One important aim of the unjust criticisms is the termination of the seminary. It is important to understand that not all those who criticize or accuse the seminary do so with the best intentions. Their words are the smoke that conceals the truth under a hotbed of lies. Caution is advised.

I hope the seminary will continue long beyond my thirty days. I pray that the seminary may produce nothing but good fruit. I do not worry about the future of the seminarians, for God will guide them through to whatever end He desires. Pray, hope and do not worry.

God willing, this will not be the end.

Friday, November 20, 2015

Day Twenty-Eight: Al Dente

Each of the thirty days has brought new challenges, and have been rewarding in their own ways. Though most of my time has been either in the kitchen or at the supermarket, I have spent some time with the seminarians. That always seems to be a rewarding experience.

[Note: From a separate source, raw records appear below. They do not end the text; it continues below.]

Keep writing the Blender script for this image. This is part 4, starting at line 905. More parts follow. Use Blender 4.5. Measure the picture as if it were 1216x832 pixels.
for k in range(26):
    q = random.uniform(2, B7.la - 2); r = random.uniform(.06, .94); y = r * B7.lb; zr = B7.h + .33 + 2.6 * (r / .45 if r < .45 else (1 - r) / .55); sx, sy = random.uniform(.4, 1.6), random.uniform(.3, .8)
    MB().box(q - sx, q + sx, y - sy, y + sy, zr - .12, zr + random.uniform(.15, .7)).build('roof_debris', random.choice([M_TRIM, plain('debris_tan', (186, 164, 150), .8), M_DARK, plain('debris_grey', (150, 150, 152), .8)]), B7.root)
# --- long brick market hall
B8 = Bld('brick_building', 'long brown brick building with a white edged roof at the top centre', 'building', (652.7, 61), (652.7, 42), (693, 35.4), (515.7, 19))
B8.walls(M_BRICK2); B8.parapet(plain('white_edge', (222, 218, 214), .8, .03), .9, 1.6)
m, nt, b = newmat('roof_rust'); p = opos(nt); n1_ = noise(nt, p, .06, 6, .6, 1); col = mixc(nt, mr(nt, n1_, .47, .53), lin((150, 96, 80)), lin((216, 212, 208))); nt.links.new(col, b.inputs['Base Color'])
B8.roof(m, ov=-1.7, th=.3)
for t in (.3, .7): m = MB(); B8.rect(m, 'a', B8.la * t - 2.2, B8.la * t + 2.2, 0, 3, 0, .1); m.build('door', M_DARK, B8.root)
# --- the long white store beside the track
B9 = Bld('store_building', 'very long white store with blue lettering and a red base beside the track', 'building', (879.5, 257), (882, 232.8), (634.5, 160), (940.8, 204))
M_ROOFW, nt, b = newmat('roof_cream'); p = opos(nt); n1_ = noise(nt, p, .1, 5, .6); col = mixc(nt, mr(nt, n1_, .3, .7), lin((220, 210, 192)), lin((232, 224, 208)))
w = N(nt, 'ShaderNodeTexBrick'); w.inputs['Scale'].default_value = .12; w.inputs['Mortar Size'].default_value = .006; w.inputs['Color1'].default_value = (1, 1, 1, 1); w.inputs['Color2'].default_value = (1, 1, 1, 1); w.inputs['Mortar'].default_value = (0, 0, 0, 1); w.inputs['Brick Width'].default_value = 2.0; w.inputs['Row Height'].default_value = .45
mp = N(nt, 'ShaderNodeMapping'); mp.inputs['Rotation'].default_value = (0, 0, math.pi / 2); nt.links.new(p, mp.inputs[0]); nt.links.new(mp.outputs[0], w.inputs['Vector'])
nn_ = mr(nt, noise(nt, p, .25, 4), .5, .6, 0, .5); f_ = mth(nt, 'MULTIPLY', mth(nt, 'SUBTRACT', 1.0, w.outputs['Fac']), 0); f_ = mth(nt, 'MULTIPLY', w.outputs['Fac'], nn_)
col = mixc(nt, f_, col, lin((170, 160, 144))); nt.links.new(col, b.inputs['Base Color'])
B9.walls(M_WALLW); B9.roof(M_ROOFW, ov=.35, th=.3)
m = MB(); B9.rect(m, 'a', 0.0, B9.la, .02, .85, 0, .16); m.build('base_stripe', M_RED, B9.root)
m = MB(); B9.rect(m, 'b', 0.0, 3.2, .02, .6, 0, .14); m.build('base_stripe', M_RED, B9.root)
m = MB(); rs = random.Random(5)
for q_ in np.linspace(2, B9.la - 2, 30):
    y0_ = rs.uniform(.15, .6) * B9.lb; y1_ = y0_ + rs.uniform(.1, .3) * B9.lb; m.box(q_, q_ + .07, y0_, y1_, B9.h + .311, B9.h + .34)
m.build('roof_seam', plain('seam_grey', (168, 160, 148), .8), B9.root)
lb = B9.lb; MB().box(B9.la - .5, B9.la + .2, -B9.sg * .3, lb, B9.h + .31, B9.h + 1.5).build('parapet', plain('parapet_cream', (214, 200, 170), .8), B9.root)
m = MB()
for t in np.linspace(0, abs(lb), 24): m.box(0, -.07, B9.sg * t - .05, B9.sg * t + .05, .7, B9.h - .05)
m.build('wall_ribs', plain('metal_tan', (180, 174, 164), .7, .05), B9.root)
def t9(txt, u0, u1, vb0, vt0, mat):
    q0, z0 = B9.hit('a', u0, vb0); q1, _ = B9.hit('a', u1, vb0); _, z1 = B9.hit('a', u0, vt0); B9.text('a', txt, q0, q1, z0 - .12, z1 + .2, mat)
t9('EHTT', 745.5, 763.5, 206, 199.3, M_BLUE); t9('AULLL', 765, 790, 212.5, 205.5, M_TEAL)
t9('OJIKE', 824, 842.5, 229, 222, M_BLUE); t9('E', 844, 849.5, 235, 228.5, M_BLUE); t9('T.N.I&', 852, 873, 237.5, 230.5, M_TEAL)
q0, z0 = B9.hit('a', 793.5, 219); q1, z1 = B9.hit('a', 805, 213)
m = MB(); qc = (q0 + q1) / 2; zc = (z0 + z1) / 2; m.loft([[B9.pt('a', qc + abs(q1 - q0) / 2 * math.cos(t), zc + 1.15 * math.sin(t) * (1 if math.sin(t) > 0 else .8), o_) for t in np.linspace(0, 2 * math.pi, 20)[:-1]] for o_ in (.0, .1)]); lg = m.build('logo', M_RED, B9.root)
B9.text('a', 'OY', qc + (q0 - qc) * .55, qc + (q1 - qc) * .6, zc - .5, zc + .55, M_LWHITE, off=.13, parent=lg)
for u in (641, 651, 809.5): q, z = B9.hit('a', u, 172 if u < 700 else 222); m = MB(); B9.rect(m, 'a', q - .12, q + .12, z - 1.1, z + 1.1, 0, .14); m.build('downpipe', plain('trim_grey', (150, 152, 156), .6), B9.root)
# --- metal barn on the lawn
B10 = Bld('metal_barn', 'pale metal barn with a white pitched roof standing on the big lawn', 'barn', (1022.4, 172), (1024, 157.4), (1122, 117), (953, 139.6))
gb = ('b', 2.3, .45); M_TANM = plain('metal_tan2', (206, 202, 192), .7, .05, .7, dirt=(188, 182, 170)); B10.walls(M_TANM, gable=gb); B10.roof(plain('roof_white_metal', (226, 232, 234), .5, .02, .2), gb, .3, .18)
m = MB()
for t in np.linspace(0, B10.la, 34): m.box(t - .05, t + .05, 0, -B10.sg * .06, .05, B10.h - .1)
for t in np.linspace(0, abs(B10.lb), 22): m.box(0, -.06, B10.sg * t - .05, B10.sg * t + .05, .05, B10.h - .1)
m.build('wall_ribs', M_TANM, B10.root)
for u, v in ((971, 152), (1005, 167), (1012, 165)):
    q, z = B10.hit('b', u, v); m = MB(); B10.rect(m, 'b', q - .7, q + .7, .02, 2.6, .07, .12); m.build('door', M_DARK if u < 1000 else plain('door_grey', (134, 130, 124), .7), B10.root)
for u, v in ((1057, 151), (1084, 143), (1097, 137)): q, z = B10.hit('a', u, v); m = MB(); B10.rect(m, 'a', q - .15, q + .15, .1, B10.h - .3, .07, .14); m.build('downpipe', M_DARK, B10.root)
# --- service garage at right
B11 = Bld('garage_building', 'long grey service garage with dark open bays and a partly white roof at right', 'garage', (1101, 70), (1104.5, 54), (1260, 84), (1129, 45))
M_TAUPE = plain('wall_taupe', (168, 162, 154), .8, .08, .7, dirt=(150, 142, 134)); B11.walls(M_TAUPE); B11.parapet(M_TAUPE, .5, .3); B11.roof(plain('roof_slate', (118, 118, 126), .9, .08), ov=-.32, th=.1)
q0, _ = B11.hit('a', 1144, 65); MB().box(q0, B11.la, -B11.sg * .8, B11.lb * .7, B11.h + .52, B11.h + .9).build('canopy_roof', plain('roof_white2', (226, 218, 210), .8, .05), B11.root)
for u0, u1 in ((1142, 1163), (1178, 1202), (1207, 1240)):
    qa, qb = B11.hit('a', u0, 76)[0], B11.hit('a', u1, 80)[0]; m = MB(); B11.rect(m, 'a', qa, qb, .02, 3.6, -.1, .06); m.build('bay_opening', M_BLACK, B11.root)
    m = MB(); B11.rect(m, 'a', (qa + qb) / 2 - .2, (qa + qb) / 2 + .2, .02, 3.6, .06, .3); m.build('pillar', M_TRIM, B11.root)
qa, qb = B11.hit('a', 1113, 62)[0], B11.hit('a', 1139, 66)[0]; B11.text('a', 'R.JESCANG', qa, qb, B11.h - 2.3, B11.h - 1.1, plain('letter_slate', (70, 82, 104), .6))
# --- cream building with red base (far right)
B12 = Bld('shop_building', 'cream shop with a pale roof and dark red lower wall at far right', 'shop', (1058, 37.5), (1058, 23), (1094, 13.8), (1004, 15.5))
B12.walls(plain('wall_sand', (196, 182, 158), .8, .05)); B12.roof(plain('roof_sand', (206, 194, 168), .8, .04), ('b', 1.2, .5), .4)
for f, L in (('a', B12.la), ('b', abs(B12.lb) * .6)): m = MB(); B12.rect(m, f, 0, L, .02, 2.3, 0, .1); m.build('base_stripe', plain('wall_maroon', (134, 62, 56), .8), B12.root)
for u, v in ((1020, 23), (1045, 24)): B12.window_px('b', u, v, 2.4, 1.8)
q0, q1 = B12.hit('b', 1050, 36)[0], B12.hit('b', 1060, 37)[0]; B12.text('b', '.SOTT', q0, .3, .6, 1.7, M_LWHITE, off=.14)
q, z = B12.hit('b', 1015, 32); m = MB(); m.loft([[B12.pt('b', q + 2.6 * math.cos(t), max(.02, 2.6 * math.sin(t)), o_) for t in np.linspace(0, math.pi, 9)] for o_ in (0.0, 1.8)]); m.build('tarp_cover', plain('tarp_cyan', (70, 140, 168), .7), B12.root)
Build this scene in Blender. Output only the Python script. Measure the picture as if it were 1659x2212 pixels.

I listened to their Latin class, and heard a few of them practice the prayers of the rosary, said in the language of the Church. It is good for all Catholics to be able to accurately pronounce and understand some amount of Latin.

I watched as some of the seminarians completed their homework assignments, to write about a particular Saint and a miracle attributed to that Saint. I thought of a few saints and their miracles, and helped find some books on the library shelves, which are located just off the kitchen.

I found a replacement suit top for a first year seminarian, whose previous suit ripped in a few spots. The new top was only five dollars at Goodwill, and it was in good condition, too. God willing, he will wear it until the reception of the cassocks on February 2nd.

I hope to be here for that most solemn occasion. It will be an honor to see these new seminarians receive their cassocks.
My time is nearly over. One more weekend to go. I challenge myself to make the most out of the remaining time.

God willing, it will be a rewarding weekend for all.